Je rencontre à chaque pas des figures, des animaux de cire. Ils dorment. Ils m’attendent depuis vingt ans. Même je reconnais en route, comme au musée Grévin, Napoléon III, Cora Pearl. Enfin, à peine mon plaisir s’exprime-t-il, que le miracle arrive : une profonde mécanique réveille tout. Les personnages de cire bougent. Une sorte de rococo royal contourne richement les lieux et les âmes. Des perspectives d’égoïsme, d’amour, d’inceste et de mort, se font et se défont, comme le vitrail du kaléidoscope, sur des motifs de Wagner ou d’Offenbach.

D’un bout du livre à l’autre, je vais être ébloui par ce jouet fabuleux, par cette pièce montée de sucre et de poison.

À la fin quand on pense qu’il n’y a plus qu’à s’en retourner chez soi, il reste encore ce que le dix-huitième siècle nommait au théâtre, une machine. Nous oublions après le bouquet, la bombe qui termine le feu d’artifice. Ah, l’atroce bombe ! Charles d’Este embaumé, ne peut-il donc se tenir enfin tranquille ? Quel cochon. Son cœur éclate et n’embaume personne. C’est son premier et dernier élan.

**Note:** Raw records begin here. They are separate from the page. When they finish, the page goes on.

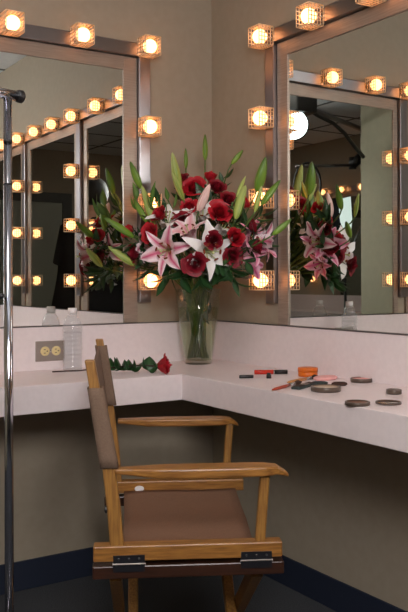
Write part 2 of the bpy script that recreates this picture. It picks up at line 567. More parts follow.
single('makeup_counter', fc, M['counter'], (XW + .2, -3.3, .66), 'grey-white counter along the far wall, seen deep in the right mirror', 'counter', smooth=False)
# rear wall framed doorway look
rd = MB()
door = struct('door_1', bx(((-1.62, YW + .0005, 0), (-0.86, YW + .03, 1.86))), mat('door_paint', srgb(150, 152, 138), 0.5), bevel=0.003)
fr = MB(); fr.box((-1.72, YW + .0005, 0), (-1.62, YW + .045, 1.96)); fr.box((-0.86, YW + .0005, 0), (-0.76, YW + .045, 1.96)); fr.box((-1.62, YW + .0005, 1.86), (-0.86, YW + .045, 1.96))
struct('trim_2', fr, mat('door_trim', srgb(66, 64, 58), 0.5))
for z, s in ((1.62, 'upper'), (1.34, 'middle'), (1.10, 'lowest')):
    fixture('B', 1.86, z, 'tiny lit caged bulb on the rear wall beside the door, %s one' % s, d=0.001, group='caged bulbs on the rear wall')

# ------------------------------------------------------------------ outlet plate
OC = Vector((-0.683, -0.0125, 0.813))
t = empty('power_outlet', OC, 'stainless double power outlet in the upstand below the left mirror', 'outlet')
pl = MB(); pl.box((OC.x - .054, OC.y - .004, OC.z - .035), (OC.x + .054, OC.y, OC.z + .035))
part('cover_plate', pl, M['steel'], t, smooth=False, bevel=0.002)
for s in (-1, 1):
    rc = MB(); rc.lathe([(0.0165, 0), (0.0165, 0.003), (0.0150, 0.0042), (0, 0.0042)], 24, Matrix.Translation((OC.x + s * .0205, OC.y - .004, OC.z)) @ Matrix.Rotation(PI / 2, 4, 'X'))
    q = part('receptacle', rc, M['cream'], t, smooth=False)
    sl = MB()
    for dz in (-.006, .006): sl.box((OC.x + s * .0205 - .006, OC.y - .0088, OC.z + dz - .0011), (OC.x + s * .0205 + .001, OC.y - .0083, OC.z + dz + .0011))
    sl.lathe([(.0024, 0), (0, 0.0005)], 10, Matrix.Translation((OC.x + s * .0205 + .007, OC.y - .0083, OC.z)) @ Matrix.Rotation(PI / 2, 4, 'X'))
    part('slots', sl, M['black'], q, smooth=False)
sc = MB(); sc.lathe([(.003, 0), (.002, .0012), (0, .0014)], 12, Matrix.Translation((OC.x, OC.y - .004, OC.z)) @ Matrix.Rotation(PI / 2, 4, 'X'))
part('screw', sc, M['silver'], t)

# ------------------------------------------------------------------ water bottle
BP = Vector((-0.637, -0.100, ZT))
t = empty('water_bottle', BP, 'clear ribbed plastic water bottle with white cap beside the outlet', 'bottle')
prof = [(0.0, 0.004), (0.022, 0.0), (0.030, 0.002), (0.0325, 0.008)]
z = 0.012
while z < 0.125:
    prof += [(0.0325, z), (0.0325, z + .009), (0.0300, z + .0125)]
    z += 0.0155
prof += [(0.0325, 0.132), (0.0335, 0.142), (0.0325, 0.150), (0.029, 0.166), (0.022, 0.182), (0.0145, 0.192), (0.0125, 0.196), (0.0125, 0.206)]
b = MB(); b.lathe(prof, 36, Matrix.Translation(BP))
part('bottle_shell', b, M['petglass'], t)
lb = MB(); lb.lathe([(0.0338, 0.122), (0.0338, 0.138)], 36, Matrix.Translation(BP))
lb2 = MB(); lb2.lathe([(0.0, 0.006), (0.029, 0.008), (0.0290, 0.10), (0.0290, 0.147), (0.0, 0.147)], 32, Matrix.Translation(BP))
part('water', lb2, M['bwater'], t)
cp = MB(); cp.lathe([(0.0155, 0.196), (0.0155, 0.214), (0.014, 0.216), (0, 0.216)], 28, Matrix.Translation(BP))
part('cap', cp, M['white'], t)
nk = MB(); nk.lathe([(0.0165, 0.191), (0.0165, 0.194), (0.012, 0.194), (0.012, 0.191)], 28, Matrix.Translation(BP), closed=True)
part('neck_ring', nk, M['white'], t)

# ------------------------------------------------------------------ leaves, petals, buds
def frame_from(dirv, roll=0.0):
    z = Vector(dirv).normalized()
    x = z.cross(Vector((0, 0, 1)))
    if x.length < 1e-3: x = Vector((1, 0, 0))
    x.normalize(); y = z.cross(x)
    c, s = math.cos(roll), math.sin(roll)
    x2 = x * c + y * s; y2 = z.cross(x2)
    m = Matrix((x2, y2, z)).transposed().to_4x4()
    return m


def leaf(mb, base, dirv, L, W, roll=0.0, curl=0.25, fold=0.18, nu=7, nv=4, mi=0, sharp=1.0):
    F = frame_from(dirv, roll)
    base = Vector(base)
    def fn(u, v):
        w = W * 0.5 * (math.sin(PI * min(1, u ** 0.8)) ** sharp) * (1 - 0.15 * u) + 0.0008
        x = (v * 2 - 1) * w
        y = -curl * L * u * u + fold * abs(x) * 1.6
        return base + F @ Vector((x, y, L * u * (1 - 0.12 * curl * u)))
    mb.grid(fn, nu, nv, mi)


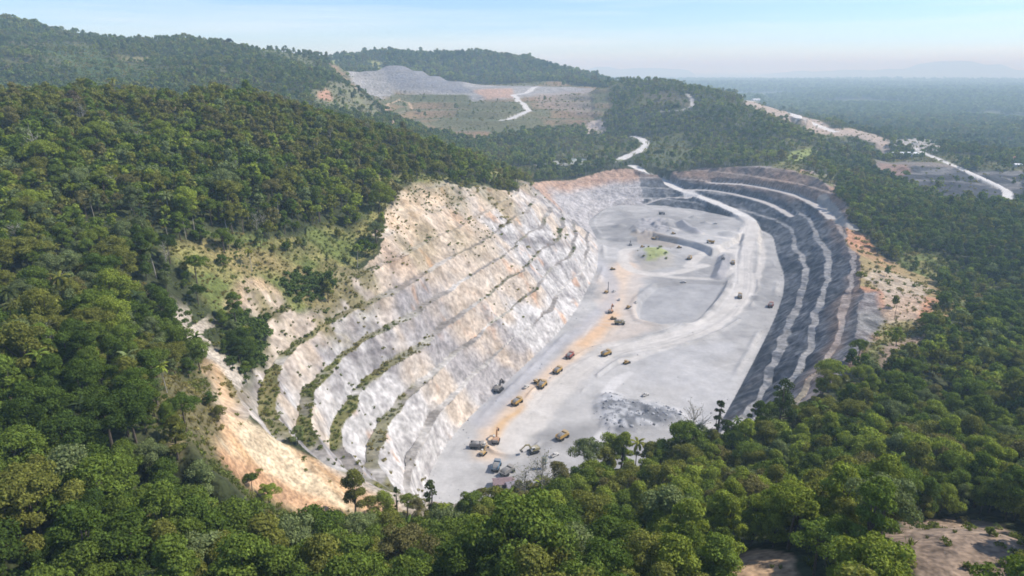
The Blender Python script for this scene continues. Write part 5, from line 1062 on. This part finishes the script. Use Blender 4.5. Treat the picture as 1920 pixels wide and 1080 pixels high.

J’estimai qu’il était convenable de faire transmettre, à Élémir Bourges, mes excuses d’être un admirateur tardif. Il voulut me voir. Lucien Fabre me mena rue du Ranelagh.

Là, je me suis vraiment trouvé en face d’un homme riche et, pour la première fois, je n’ai pas trouvé ridicule d’appeler un écrivain : mon cher maître.